# [Brief]
Repeat exactly, please, the lines that begin at the start of the listing and end at the line holding "0.0, 0.06, 1.2)".

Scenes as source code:
┄┄┄┄┄┄

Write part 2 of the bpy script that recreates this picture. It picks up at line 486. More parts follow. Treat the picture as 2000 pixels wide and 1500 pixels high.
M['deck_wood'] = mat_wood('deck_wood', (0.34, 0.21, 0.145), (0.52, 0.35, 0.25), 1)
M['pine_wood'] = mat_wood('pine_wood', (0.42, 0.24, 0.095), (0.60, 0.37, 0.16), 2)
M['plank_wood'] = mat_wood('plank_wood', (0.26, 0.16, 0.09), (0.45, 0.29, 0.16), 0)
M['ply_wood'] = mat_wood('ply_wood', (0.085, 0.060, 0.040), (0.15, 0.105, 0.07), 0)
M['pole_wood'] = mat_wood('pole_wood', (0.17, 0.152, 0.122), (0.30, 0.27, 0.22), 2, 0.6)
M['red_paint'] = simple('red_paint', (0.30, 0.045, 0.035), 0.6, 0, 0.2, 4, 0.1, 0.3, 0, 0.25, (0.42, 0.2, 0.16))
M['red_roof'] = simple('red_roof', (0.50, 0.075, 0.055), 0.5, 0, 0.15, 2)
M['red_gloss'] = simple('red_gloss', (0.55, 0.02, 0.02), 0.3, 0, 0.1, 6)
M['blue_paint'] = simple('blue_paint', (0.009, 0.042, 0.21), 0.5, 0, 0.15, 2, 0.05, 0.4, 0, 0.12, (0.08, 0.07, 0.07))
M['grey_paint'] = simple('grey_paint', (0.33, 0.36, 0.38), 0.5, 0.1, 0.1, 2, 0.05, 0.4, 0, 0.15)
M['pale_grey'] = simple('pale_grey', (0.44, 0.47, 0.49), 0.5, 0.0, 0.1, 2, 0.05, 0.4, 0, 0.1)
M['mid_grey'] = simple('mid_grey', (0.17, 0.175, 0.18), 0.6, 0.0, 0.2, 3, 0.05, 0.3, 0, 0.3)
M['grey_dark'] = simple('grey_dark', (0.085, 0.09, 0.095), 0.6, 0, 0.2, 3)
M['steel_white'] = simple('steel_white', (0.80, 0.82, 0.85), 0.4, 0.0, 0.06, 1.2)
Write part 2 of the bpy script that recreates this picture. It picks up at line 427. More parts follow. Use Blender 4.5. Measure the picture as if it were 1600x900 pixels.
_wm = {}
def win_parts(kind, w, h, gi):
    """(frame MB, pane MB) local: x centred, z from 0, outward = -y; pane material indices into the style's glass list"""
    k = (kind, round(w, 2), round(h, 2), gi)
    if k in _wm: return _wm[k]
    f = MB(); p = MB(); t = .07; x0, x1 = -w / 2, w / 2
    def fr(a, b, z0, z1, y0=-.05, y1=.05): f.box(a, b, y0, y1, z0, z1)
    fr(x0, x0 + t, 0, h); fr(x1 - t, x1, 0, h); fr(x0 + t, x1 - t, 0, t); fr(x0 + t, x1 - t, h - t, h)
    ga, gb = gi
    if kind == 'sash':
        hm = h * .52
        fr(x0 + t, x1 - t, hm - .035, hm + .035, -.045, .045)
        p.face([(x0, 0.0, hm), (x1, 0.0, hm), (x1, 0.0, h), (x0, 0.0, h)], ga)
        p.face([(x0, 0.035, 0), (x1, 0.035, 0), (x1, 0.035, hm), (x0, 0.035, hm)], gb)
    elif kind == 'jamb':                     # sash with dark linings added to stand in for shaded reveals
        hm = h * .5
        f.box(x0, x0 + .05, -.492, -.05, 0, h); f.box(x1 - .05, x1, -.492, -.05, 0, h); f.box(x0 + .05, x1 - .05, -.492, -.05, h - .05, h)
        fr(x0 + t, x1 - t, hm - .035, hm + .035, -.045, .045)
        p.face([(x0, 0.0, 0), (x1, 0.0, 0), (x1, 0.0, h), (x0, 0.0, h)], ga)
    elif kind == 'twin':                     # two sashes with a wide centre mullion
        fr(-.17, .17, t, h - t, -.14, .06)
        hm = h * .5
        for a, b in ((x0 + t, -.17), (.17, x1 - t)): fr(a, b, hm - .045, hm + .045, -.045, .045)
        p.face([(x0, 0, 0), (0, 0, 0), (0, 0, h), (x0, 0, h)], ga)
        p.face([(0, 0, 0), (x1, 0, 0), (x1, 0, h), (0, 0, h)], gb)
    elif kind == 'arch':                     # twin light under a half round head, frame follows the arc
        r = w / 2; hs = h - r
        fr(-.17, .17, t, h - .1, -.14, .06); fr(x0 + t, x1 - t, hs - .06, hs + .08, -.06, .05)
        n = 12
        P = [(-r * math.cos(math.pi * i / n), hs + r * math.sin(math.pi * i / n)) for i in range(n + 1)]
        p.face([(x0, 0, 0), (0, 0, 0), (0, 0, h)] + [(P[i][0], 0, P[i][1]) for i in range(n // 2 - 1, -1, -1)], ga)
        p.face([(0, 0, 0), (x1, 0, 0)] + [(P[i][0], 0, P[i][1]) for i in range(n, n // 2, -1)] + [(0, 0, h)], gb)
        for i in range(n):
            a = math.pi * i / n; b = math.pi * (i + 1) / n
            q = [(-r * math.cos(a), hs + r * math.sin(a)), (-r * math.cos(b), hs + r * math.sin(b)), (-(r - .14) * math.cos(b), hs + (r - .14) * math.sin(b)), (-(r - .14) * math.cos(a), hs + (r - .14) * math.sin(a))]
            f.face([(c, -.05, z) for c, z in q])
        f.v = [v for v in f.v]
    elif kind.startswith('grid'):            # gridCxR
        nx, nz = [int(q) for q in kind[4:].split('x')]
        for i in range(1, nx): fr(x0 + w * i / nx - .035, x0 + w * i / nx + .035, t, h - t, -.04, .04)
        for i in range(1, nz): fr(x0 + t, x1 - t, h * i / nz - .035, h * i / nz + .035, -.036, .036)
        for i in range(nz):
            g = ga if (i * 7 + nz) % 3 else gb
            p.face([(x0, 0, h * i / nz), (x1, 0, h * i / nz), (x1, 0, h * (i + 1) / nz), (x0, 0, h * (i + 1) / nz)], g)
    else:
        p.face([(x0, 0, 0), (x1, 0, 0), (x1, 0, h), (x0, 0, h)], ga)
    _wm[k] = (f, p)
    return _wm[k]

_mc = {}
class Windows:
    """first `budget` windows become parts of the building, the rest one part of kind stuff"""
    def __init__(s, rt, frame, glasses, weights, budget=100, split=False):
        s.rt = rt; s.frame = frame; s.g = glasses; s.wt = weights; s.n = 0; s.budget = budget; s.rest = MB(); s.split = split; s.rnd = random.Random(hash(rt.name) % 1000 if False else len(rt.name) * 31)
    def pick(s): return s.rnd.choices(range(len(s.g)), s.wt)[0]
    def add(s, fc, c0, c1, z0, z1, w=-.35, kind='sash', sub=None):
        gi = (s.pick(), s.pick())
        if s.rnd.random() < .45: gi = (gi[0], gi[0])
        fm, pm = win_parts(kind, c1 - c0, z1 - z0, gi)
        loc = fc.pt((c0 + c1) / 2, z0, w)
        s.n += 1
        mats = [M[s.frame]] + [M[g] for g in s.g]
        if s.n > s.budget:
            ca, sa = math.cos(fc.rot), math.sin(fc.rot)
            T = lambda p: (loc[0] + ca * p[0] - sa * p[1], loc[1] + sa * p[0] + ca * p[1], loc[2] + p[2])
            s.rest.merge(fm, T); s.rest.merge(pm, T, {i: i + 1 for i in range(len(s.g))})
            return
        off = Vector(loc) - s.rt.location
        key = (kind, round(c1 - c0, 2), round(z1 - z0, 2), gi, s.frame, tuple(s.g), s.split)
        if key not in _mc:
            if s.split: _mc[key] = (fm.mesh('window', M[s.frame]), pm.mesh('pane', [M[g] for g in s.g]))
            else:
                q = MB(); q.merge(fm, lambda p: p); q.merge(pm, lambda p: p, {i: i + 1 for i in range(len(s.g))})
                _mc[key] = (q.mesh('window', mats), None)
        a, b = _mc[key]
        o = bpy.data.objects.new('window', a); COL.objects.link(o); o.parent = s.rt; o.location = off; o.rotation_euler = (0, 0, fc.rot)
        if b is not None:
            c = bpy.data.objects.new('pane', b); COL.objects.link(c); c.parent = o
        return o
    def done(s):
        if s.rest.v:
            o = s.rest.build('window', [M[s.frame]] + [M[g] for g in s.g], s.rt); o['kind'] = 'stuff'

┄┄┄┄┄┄

# [Result of the exercise]
Write part 2 of the bpy script that recreates this picture. It picks up at line 486. More parts follow. Treat the picture as 2000 pixels wide and 1500 pixels high.
M['deck_wood'] = mat_wood('deck_wood', (0.34, 0.21, 0.145), (0.52, 0.35, 0.25), 1)
M['pine_wood'] = mat_wood('pine_wood', (0.42, 0.24, 0.095), (0.60, 0.37, 0.16), 2)
M['plank_wood'] = mat_wood('plank_wood', (0.26, 0.16, 0.09), (0.45, 0.29, 0.16), 0)
M['ply_wood'] = mat_wood('ply_wood', (0.085, 0.060, 0.040), (0.15, 0.105, 0.07), 0)
M['pole_wood'] = mat_wood('pole_wood', (0.17, 0.152, 0.122), (0.30, 0.27, 0.22), 2, 0.6)
M['red_paint'] = simple('red_paint', (0.30, 0.045, 0.035), 0.6, 0, 0.2, 4, 0.1, 0.3, 0, 0.25, (0.42, 0.2, 0.16))
M['red_roof'] = simple('red_roof', (0.50, 0.075, 0.055), 0.5, 0, 0.15, 2)
M['red_gloss'] = simple('red_gloss', (0.55, 0.02, 0.02), 0.3, 0, 0.1, 6)
M['blue_paint'] = simple('blue_paint', (0.009, 0.042, 0.21), 0.5, 0, 0.15, 2, 0.05, 0.4, 0, 0.12, (0.08, 0.07, 0.07))
M['grey_paint'] = simple('grey_paint', (0.33, 0.36, 0.38), 0.5, 0.1, 0.1, 2, 0.05, 0.4, 0, 0.15)
M['pale_grey'] = simple('pale_grey', (0.44, 0.47, 0.49), 0.5, 0.0, 0.1, 2, 0.05, 0.4, 0, 0.1)
M['mid_grey'] = simple('mid_grey', (0.17, 0.175, 0.18), 0.6, 0.0, 0.2, 3, 0.05, 0.3, 0, 0.3)
M['grey_dark'] = simple('grey_dark', (0.085, 0.09, 0.095), 0.6, 0, 0.2, 3)
M['steel_white'] = simple('steel_white', (0.80, 0.82, 0.85), 0.4, 0.0, 0.06, 1.2)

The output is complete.